--- Direction ---
Starting at the line that has "Keep writing the" and stopping after the line that has "mb.build('clips', o)", reproduce the listing below exactly; omit everything else.

--- Data provided ---
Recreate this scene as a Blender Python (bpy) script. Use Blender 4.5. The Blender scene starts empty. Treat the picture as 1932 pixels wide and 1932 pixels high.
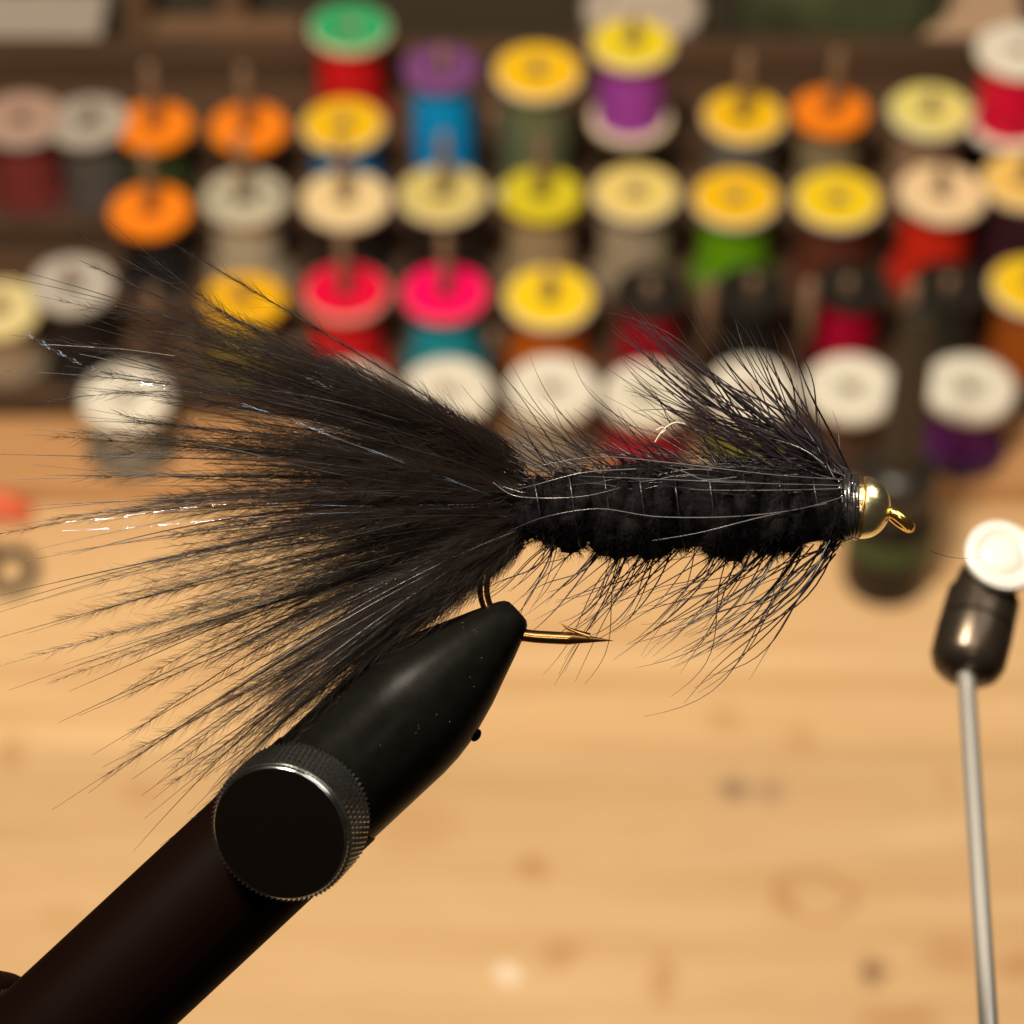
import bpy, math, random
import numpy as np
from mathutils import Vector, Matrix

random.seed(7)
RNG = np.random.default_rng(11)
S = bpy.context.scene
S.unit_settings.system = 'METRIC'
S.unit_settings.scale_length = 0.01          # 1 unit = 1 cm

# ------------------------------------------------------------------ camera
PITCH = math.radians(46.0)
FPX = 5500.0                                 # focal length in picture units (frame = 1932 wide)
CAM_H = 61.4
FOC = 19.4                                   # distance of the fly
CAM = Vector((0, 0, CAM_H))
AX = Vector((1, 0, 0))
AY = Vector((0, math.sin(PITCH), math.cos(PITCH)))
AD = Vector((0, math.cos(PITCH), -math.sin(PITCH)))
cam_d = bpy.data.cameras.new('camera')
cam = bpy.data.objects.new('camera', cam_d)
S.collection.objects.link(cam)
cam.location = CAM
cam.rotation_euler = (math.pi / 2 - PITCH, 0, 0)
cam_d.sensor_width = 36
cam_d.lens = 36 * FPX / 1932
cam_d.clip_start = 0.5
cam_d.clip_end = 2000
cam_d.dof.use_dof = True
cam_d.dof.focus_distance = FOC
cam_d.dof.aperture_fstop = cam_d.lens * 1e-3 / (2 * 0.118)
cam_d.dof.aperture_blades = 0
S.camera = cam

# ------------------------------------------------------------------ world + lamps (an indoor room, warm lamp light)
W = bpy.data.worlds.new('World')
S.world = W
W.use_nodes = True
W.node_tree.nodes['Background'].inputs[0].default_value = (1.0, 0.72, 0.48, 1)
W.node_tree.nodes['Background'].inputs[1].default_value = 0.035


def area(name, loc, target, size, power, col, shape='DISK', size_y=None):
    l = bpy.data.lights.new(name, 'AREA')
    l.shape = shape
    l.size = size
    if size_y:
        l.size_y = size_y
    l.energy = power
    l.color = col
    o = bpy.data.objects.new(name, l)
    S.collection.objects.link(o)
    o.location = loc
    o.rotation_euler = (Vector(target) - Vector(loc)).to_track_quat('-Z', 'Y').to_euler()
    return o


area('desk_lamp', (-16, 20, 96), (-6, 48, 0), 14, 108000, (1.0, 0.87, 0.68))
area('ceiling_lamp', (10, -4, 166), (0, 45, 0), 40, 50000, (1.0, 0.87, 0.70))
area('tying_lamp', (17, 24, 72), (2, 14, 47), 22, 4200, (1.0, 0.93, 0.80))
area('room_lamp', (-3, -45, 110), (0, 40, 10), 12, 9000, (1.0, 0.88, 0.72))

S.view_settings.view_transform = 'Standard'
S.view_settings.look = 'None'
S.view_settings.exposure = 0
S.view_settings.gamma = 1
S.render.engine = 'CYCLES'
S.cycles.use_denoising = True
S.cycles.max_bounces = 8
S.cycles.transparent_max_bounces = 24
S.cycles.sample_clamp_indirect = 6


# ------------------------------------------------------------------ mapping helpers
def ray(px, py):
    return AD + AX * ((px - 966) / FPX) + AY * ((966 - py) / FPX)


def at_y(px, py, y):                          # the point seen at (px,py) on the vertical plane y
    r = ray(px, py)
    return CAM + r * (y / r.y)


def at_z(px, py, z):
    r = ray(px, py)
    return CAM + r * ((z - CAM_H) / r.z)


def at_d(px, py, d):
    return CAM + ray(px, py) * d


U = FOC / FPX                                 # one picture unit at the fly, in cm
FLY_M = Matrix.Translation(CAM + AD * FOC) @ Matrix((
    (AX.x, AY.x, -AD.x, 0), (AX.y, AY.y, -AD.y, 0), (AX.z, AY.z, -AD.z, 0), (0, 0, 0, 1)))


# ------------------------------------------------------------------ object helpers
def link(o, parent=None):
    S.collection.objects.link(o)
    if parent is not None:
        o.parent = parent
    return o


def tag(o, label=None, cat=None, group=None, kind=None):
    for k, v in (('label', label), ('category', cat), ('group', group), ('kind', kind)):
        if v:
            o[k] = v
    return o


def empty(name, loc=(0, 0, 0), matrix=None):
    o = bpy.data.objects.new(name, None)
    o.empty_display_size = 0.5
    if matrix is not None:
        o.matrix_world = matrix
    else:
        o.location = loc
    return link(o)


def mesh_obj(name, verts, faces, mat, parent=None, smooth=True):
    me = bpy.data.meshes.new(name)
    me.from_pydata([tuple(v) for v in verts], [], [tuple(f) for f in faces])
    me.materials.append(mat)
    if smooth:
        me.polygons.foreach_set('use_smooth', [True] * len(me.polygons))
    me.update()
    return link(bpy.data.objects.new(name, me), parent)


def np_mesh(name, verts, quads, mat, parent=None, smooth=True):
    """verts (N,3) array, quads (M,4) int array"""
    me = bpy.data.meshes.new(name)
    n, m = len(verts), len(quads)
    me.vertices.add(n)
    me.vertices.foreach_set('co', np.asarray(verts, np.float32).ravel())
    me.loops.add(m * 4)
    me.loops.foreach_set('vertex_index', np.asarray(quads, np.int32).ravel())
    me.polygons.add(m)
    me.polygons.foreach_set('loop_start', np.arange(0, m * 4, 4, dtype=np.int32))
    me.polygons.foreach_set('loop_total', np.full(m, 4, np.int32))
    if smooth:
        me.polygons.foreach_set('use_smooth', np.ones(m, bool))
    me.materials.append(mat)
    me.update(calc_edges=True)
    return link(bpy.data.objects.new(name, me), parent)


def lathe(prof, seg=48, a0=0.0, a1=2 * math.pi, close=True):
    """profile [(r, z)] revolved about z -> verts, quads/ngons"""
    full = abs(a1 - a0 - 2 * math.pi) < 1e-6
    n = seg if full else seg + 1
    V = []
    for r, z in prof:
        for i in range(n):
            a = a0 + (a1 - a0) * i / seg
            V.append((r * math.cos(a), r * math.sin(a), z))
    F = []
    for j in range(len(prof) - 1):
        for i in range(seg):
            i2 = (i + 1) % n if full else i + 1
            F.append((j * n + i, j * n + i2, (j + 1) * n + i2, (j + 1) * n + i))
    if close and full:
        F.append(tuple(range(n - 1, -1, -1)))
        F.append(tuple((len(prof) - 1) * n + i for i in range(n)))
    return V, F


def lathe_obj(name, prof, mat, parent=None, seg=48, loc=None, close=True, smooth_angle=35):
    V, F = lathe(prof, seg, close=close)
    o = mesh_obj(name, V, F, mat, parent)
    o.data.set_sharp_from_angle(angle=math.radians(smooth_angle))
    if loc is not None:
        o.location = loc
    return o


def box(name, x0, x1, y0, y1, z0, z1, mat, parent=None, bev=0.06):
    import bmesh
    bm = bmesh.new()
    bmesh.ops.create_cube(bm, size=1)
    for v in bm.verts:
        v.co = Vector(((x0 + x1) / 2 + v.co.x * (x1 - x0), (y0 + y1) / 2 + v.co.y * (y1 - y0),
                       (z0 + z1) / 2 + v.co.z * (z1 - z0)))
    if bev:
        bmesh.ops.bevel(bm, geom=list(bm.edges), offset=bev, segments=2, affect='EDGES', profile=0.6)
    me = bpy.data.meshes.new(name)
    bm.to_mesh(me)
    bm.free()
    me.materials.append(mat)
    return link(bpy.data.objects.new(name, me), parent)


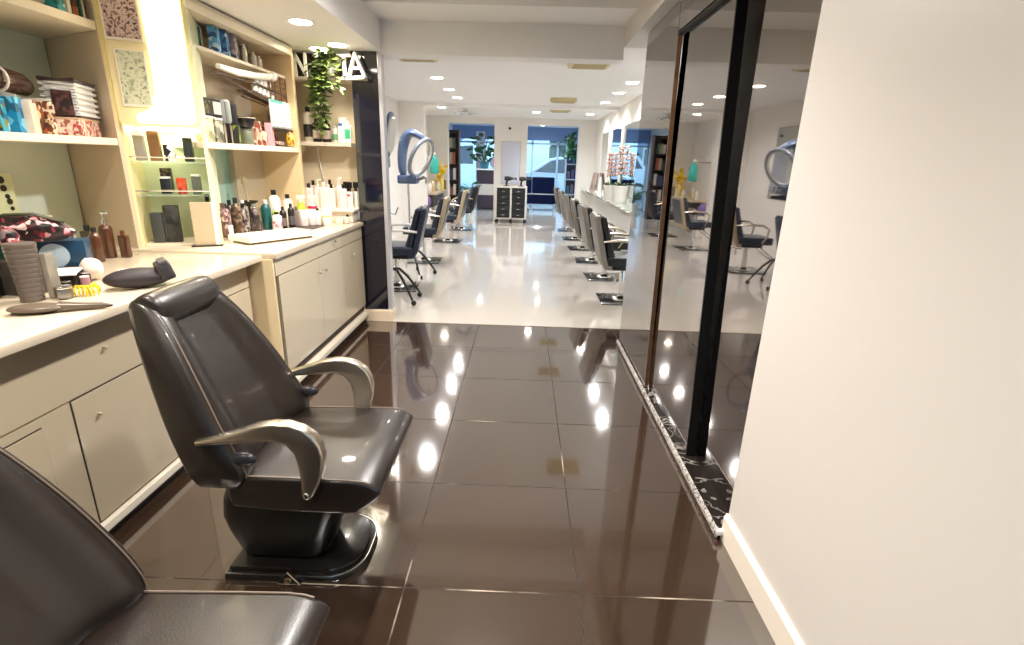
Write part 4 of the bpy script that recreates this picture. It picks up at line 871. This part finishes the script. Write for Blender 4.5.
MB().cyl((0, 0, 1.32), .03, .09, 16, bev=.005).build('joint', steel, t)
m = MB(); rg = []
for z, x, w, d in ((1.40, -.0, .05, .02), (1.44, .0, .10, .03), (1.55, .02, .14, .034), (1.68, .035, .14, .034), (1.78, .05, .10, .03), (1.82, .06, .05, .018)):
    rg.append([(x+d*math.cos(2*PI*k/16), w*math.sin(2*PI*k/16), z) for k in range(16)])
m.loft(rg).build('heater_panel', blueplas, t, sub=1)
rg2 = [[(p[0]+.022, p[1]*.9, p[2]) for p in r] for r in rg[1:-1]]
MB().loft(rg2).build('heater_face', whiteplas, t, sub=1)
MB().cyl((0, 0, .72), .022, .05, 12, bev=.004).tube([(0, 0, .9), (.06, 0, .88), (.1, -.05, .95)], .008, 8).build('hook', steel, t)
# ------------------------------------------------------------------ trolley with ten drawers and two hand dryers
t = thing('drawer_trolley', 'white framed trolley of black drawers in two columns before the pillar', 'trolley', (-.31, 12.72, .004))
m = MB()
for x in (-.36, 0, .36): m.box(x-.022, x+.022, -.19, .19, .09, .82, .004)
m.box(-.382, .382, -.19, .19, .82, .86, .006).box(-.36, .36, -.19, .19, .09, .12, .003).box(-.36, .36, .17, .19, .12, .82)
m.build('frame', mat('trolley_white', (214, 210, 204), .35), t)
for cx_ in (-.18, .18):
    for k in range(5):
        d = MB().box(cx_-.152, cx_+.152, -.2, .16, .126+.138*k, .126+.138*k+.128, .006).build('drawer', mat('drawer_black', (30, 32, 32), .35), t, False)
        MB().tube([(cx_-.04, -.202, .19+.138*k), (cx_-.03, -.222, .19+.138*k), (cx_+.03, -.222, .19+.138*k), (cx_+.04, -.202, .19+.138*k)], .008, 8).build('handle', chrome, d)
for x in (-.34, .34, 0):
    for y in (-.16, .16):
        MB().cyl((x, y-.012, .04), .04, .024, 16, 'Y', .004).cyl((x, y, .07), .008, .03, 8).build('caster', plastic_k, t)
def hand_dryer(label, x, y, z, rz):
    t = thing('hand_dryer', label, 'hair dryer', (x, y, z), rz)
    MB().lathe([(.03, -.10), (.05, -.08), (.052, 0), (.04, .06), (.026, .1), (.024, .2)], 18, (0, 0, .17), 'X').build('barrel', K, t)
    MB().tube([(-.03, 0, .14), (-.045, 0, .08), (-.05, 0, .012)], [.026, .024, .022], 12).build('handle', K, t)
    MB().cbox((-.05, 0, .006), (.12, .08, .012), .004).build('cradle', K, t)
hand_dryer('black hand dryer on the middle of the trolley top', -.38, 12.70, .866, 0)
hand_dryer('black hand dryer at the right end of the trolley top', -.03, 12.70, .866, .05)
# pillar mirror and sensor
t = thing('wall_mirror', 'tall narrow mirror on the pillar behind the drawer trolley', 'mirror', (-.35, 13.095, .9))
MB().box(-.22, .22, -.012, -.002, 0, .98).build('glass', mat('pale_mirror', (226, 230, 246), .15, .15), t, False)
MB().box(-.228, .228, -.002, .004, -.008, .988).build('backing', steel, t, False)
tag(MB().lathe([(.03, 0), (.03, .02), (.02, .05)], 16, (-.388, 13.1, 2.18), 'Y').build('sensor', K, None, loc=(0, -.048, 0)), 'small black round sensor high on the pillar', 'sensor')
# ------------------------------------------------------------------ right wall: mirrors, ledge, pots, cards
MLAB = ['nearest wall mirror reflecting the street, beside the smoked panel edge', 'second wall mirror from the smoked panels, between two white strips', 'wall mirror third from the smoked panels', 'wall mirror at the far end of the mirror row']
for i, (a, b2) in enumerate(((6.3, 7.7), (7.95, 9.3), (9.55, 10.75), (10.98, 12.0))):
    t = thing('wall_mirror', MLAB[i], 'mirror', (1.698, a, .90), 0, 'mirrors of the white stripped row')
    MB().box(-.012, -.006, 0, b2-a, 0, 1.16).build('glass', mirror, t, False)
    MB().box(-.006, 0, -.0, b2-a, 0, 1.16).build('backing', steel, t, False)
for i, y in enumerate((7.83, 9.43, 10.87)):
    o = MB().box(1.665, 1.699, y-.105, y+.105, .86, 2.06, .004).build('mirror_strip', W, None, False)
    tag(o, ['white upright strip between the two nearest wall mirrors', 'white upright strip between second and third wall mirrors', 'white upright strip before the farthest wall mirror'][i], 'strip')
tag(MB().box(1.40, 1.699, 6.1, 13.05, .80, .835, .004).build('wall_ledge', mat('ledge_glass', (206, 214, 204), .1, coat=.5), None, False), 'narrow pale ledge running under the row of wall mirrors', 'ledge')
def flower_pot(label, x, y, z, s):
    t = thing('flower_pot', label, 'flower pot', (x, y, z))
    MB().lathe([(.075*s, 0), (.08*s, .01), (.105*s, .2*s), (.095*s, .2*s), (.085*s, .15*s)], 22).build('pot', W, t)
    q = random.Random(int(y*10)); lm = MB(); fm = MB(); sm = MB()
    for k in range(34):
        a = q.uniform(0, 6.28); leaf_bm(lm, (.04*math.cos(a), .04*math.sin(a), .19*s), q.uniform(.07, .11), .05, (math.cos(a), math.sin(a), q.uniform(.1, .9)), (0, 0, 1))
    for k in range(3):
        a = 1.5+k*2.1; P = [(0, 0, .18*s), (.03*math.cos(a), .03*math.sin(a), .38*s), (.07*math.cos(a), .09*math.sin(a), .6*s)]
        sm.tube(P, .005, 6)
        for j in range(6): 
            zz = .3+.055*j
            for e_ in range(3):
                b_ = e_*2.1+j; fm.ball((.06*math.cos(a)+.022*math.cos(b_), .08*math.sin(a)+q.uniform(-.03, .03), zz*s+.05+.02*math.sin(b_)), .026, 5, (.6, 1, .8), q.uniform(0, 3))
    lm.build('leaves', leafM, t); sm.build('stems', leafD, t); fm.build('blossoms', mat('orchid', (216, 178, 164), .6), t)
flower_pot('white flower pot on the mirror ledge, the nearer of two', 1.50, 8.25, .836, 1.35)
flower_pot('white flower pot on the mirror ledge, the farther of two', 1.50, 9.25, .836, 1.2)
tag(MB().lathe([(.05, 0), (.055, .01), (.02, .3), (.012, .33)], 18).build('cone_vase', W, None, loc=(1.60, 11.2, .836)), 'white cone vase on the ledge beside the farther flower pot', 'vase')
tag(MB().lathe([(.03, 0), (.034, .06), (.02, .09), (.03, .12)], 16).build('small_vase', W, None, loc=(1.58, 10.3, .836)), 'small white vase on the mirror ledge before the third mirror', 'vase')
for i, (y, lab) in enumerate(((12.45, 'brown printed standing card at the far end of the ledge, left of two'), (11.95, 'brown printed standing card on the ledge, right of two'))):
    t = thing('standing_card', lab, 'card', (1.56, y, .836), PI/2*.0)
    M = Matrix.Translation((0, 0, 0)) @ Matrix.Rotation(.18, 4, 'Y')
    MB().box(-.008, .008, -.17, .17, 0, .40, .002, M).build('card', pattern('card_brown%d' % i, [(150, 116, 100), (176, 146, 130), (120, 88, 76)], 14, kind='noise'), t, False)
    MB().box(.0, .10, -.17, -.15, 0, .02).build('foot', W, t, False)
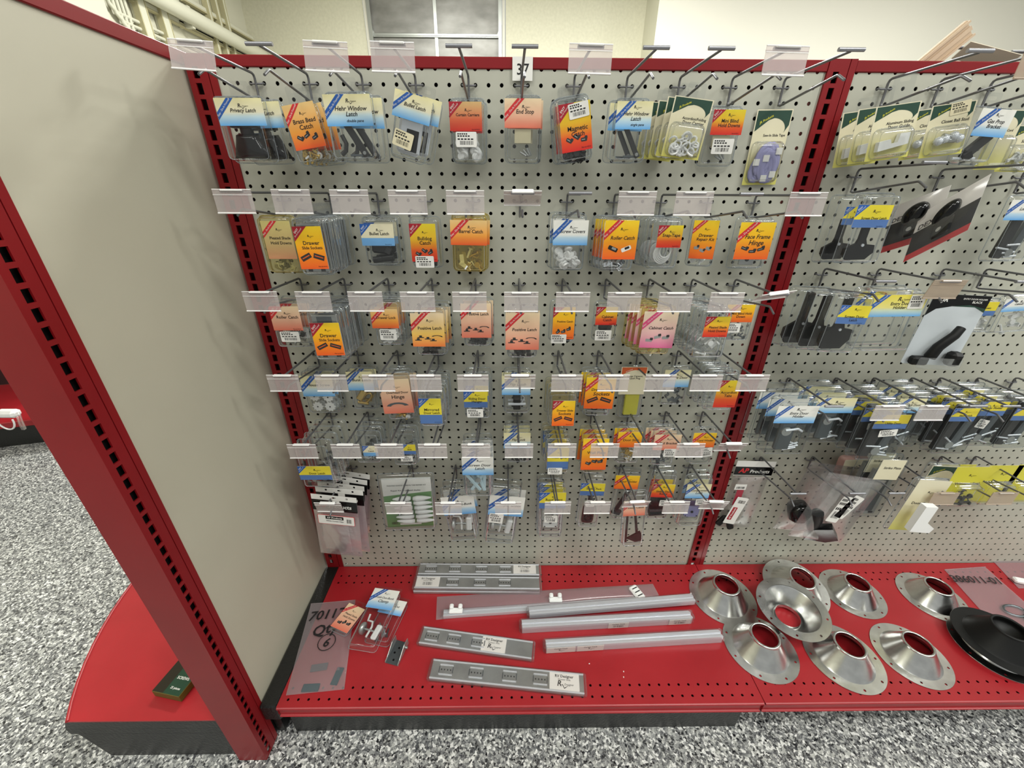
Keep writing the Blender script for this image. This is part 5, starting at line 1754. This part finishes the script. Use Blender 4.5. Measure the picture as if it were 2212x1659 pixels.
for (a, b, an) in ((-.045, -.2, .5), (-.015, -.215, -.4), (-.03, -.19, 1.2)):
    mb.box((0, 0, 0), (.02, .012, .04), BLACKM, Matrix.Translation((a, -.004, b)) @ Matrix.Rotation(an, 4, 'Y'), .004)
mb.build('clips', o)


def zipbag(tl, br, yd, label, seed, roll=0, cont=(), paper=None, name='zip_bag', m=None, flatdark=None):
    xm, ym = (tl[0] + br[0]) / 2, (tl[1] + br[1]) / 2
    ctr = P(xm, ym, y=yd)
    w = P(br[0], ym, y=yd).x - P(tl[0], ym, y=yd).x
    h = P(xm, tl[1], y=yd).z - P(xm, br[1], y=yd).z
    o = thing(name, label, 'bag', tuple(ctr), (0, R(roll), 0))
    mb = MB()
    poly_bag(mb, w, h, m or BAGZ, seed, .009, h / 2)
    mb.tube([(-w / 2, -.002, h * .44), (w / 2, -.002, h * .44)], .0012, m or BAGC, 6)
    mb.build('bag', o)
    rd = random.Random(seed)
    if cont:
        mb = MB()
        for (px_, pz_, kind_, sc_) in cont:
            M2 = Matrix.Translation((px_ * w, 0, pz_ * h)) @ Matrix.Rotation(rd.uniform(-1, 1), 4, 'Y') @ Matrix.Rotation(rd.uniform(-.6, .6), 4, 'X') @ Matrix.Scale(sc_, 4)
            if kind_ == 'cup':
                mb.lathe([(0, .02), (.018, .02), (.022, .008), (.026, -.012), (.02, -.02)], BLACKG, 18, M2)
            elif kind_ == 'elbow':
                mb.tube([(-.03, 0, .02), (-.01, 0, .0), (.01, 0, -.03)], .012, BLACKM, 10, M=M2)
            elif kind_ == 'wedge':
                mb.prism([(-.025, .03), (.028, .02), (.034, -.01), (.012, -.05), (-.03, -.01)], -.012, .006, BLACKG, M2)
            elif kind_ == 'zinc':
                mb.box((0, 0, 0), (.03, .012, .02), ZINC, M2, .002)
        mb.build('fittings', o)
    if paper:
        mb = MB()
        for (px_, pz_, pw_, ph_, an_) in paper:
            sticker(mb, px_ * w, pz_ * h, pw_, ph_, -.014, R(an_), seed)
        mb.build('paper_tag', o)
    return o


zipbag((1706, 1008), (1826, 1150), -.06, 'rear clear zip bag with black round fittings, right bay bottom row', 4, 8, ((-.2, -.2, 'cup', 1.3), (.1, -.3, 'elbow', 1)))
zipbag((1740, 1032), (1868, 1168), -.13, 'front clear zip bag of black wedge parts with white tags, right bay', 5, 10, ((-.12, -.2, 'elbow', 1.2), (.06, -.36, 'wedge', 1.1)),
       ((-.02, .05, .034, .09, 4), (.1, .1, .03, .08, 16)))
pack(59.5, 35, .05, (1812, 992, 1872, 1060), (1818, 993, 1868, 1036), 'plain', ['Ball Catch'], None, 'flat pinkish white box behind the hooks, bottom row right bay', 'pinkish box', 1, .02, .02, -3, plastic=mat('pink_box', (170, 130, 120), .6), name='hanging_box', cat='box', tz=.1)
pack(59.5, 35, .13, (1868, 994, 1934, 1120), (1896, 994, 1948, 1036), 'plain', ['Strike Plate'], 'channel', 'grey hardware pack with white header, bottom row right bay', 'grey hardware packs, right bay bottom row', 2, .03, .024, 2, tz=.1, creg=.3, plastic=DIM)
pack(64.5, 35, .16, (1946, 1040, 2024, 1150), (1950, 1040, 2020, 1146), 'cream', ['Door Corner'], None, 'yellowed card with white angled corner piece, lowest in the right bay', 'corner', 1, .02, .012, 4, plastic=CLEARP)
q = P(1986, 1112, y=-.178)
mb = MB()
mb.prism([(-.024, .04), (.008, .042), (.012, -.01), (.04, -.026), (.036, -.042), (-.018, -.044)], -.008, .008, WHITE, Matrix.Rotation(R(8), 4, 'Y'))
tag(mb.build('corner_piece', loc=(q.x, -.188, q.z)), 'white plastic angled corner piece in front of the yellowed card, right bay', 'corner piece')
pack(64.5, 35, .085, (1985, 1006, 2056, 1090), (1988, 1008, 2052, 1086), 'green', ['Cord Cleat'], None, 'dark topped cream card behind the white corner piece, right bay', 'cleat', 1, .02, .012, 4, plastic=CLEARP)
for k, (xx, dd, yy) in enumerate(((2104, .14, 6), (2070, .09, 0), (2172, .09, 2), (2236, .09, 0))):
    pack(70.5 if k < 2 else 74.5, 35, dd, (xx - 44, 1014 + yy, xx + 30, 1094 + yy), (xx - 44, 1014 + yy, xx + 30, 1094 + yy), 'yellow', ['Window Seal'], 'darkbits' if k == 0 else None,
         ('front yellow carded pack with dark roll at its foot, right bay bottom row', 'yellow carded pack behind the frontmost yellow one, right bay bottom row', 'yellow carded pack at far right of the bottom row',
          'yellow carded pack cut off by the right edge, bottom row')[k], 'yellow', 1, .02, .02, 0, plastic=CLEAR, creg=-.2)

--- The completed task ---
Keep writing the Blender script for this image. This is part 5, starting at line 1754. This part finishes the script. Use Blender 4.5. Measure the picture as if it were 2212x1659 pixels.
for (a, b, an) in ((-.045, -.2, .5), (-.015, -.215, -.4), (-.03, -.19, 1.2)):
    mb.box((0, 0, 0), (.02, .012, .04), BLACKM, Matrix.Translation((a, -.004, b)) @ Matrix.Rotation(an, 4, 'Y'), .004)
mb.build('clips', o)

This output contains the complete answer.